Security Council will not renew arms embargo on Ethiopia and Eritrea

UN Security Council in session
The United Nations Security Council today decided not to extend the arms embargo against of Ethiopia and Eritrea beyond 16 May - one year after the sanctions had been imposed on the parties.

The Council urged the two sides to redirect their efforts "from weapons procurement and other military activities towards the reconstruction and development of both economies, and regional reconciliation, with a view to achieving stability in the Horn of Africa," according to a statement read out in an open meeting by Ambassador James Cunningham of the United States, which currently holds the Council's rotating presidency.
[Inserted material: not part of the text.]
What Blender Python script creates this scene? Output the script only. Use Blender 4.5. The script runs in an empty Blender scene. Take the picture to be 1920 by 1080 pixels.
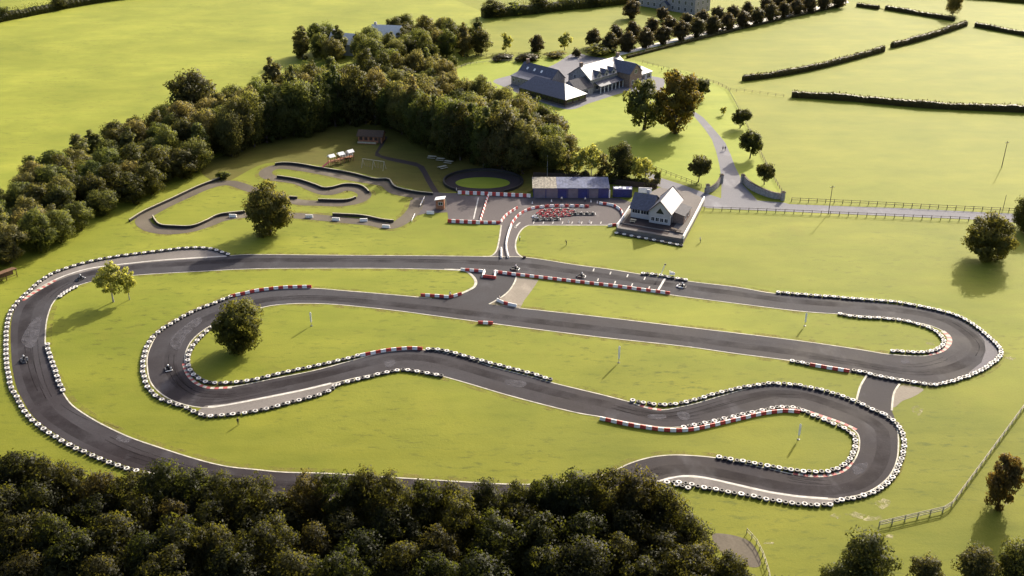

The Council also stressed that the parties must provide free movement and access for the UN Mission in Ethiopia and Eritrea (UNMEE) and its supplies without restrictions, including through the temporary security zone (TSZ) and adjacent areas. That zone, which aims to separate the parties' armed forces, "must be completely demilitarized," the presidential statement said. It added that civilians inside the area should be supported by an "appropriate but limited" number of Eritrean civilian militia and police.

In addition, the Council called for the immediate establishment of a secure air corridor between the Ethiopian and Eritrean capitals. It urged both nations to cooperate fully and expeditiously with UNMEE, to abide scrupulously by their agreements, and to "exercise restraint in their public statements."

Calling on the two countries to continue to facilitate mine action in coordination with the UN, the Council encouraged them "to exercise caution in returning civilians to the TSZ before it has become adequately demined."

Meanwhile, the UN High Commissioner for Refugees (UNHCR) reported today that nearly 1,000 Eritrean refugees had been repatriated on Saturday from the neighbouring Sudan as part of a major operation. A spokesman for the agency told reporters in Geneva that the returnees were receiving cash assistance, food and household supplies "to help them settle back into communities which some of them left during last year's conflict between Eritrea and Ethiopia."

Some of the roughly 174,000 Eritrean refugees in camps in the Sudan have spent more than 30 years in exile, spokesman Kris Janowski said.